The 34-year-old Gabriel Attal made history as France’s youngest Prime Minister when he was appointed to the position Tuesday, but Belfast-based political commentator Phil Kelly is unimpressed by the former Socialist Party politician.
“So you've heard of the phrase, I presume, of polishing a turd?” Kelly asked host John Kiriakou on Sputnik’s Political Misfits program. “I mean, within the Western political landscape, this is what we get… when something gets too stench-filled and the public know that they need a change, but they're not sure what the change should be.”
“This is an individual who was groomed by the establishment, willingly groomed by the establishment, an absolute wannabe who will do or say anything for personal advancement,” the activist added. “As I say, [he] left the Socialist Party to advance himself under Macron's patronage. A child of privilege, privately educated, and he managed to overcome the hurdles, which he talks about of being gay and of having a Jewish background.”

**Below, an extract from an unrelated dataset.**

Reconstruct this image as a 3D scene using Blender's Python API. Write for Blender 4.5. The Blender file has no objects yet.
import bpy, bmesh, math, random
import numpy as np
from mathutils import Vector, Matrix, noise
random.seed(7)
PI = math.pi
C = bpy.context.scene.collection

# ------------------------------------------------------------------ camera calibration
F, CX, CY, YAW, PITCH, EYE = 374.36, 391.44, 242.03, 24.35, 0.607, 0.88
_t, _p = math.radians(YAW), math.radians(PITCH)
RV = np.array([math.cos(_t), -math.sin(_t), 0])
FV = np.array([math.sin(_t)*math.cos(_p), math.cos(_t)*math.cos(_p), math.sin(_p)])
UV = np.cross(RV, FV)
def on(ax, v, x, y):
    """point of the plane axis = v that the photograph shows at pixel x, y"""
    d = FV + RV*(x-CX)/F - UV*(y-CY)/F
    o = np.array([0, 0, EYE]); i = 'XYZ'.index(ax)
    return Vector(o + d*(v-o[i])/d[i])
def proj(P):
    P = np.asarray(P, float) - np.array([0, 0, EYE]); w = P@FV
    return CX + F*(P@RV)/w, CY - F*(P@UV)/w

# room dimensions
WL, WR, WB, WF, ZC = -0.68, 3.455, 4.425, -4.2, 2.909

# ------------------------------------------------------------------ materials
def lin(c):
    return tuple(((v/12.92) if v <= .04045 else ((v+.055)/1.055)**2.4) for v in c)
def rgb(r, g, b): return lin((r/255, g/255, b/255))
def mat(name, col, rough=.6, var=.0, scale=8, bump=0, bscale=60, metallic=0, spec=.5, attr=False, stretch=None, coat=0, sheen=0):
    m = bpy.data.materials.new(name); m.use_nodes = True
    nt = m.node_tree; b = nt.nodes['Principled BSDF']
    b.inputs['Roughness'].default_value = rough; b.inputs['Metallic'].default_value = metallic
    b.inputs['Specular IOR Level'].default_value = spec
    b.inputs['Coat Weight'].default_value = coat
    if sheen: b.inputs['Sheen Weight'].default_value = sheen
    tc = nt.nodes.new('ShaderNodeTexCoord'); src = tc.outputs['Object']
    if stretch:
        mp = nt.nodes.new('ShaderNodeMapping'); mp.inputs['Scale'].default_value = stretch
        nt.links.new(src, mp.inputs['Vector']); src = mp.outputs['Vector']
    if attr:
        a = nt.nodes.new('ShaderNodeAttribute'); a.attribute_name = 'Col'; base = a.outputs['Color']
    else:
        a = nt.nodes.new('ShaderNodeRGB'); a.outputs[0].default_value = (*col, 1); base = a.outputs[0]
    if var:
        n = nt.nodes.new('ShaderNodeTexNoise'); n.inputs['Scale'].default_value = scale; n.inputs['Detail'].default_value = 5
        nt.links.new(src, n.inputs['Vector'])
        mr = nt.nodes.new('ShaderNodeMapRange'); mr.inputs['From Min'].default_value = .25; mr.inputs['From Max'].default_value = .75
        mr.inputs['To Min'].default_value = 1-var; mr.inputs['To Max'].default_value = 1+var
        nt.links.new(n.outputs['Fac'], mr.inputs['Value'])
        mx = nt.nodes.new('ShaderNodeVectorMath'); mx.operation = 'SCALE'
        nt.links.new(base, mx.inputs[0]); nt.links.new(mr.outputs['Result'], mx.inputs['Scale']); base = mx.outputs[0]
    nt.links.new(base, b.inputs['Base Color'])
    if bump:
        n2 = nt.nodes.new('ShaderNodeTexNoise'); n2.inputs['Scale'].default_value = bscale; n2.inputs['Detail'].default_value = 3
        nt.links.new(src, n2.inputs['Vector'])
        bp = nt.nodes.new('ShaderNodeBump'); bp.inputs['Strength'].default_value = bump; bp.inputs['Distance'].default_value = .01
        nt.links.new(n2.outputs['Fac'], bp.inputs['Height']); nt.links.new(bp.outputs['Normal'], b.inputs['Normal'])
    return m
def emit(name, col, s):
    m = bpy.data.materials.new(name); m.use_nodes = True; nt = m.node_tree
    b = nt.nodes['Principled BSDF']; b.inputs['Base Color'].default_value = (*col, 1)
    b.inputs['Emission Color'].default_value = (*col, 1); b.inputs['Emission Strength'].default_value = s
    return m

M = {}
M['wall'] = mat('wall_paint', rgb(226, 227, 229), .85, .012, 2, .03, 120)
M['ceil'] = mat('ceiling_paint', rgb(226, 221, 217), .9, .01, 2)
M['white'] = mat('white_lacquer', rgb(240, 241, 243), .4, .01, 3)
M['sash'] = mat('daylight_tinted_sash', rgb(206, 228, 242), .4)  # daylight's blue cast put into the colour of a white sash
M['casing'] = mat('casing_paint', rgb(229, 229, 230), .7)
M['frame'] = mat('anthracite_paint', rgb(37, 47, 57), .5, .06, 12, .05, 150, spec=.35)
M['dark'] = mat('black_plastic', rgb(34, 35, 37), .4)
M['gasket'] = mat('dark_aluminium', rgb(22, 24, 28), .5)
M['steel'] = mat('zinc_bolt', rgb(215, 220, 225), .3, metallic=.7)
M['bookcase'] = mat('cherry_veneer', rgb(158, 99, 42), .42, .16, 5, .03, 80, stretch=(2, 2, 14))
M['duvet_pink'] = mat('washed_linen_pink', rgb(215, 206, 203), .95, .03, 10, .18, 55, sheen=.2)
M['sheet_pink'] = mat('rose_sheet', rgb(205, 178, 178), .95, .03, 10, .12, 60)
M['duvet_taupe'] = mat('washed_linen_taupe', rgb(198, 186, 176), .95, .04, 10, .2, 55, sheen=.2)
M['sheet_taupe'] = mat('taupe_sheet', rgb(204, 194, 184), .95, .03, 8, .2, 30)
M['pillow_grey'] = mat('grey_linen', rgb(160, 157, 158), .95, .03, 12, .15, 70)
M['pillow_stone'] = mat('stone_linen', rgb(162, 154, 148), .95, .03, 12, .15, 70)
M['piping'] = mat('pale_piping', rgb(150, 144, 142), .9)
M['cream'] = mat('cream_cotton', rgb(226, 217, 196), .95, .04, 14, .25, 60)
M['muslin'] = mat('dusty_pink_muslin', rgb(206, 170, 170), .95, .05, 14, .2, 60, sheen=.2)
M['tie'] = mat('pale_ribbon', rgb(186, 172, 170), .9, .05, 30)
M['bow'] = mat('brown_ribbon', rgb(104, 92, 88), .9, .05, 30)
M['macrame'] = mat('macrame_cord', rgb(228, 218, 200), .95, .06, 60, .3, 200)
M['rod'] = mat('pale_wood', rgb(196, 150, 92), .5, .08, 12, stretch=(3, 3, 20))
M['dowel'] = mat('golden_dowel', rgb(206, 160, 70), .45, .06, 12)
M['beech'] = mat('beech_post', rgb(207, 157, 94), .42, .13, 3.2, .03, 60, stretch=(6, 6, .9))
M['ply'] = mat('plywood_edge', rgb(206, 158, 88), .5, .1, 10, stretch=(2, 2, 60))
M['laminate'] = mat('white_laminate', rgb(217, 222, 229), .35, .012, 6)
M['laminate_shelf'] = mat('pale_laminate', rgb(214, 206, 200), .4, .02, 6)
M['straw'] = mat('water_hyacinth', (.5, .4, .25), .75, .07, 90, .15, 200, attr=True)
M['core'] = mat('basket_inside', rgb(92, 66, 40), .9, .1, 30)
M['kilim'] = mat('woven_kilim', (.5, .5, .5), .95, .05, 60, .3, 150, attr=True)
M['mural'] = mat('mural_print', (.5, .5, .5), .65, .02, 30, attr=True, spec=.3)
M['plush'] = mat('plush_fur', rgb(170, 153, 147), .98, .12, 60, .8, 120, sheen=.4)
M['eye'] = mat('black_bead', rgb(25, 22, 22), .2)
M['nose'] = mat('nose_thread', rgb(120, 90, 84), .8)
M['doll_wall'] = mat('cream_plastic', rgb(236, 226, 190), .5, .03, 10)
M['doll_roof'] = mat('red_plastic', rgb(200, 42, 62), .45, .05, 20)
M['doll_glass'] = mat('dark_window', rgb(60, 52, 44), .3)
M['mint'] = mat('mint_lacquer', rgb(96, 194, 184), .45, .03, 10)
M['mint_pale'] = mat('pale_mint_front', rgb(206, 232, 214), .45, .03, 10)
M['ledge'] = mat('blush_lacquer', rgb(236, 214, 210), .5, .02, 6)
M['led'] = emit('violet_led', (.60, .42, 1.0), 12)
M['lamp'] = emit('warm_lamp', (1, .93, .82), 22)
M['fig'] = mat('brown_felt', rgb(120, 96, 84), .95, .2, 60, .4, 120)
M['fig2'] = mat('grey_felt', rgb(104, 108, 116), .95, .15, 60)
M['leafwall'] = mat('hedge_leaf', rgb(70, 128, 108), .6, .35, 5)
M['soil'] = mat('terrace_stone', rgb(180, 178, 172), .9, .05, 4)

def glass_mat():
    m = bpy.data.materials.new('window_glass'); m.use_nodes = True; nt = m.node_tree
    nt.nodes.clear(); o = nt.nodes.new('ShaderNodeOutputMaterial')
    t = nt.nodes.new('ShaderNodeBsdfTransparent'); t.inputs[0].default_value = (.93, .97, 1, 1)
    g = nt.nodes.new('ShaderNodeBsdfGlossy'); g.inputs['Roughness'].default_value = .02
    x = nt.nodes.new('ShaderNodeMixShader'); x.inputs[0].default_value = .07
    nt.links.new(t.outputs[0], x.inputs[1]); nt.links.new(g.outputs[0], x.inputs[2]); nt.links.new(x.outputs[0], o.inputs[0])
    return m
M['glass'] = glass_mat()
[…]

“But despite all these obstacles and challenges that the establishment pawn has faced, he's risen to be France's PM at the age of 34, so he can inflict misery on genuinely marginalized people.”
Kelly slammed Attal as “anti-worker” throughout his tenure in the finance ministry, noting he once “talked about France needing to move away from their strike culture.” France has a powerful trade union movement that has repeatedly taken to the streets as President Emmanuel Macron has sought to raise the country’s retirement age and weaken labor protections. 2003 saw multiple demonstrations in the country attracting more than one million protesters.
The political commentator also accused Attal of pandering towards “anti-immigrant, anti-Muslim” elements in French society.
“This is a country with a colonial past,” noted Kelly of the European nation that held territory in Asia, Africa, the Middle East, and the Americas. “And like many, you know, former empires in Europe, they've kind of got this hangover from their imperial past that they look back on, and still see themselves as superior.”
“They [Muslims] now serve the function of these kind of political lightweights, of being kind of the new version of the 1930s Jews within Europe,” he added, claiming the minority group is subjected to “scapegoating” in the continent’s politics. As Minister of Education Attal banned Muslim girls in French schools from wearing the abaya, a traditional dress often worn in the Arab world.
Support has collapsed for Attal’s former Socialist Party in France after former President François Hollande became the most unpopular leader in the history of the Fifth Republic. The party only garnered single-digit support in presidential elections in 2022 and 2017. The French left has largely thrown their support to politician Jean-Luc Mélenchon in the country’s presidential politics, while many more moderate Socialist Party members have migrated to President Emmanuel Macron’s centrist movement.
But ultimately Kelly said it’s not Macron who’s calling the shots in modern French politics, but right-wing politician Marine Le Pen.
“The plan is that if Marine Le Pen steps in one direction, you follow her,” said Kelly. “If the far right moves in one direction, you follow them two steps behind. And as I say, the choice is really between you vote for the far right or you vote for people calling themselves sort of centrists, but saying ‘We'll kind of do what the far right will do. But look, we've got a young 34-year-old prime minister who's openly gay, that's progressive. Wouldn't you rather we brutalize immigrants on the streets being led by this man rather than this far right?”
“It's not a great choice,” he concluded. “It is, in fact, no choice at all.”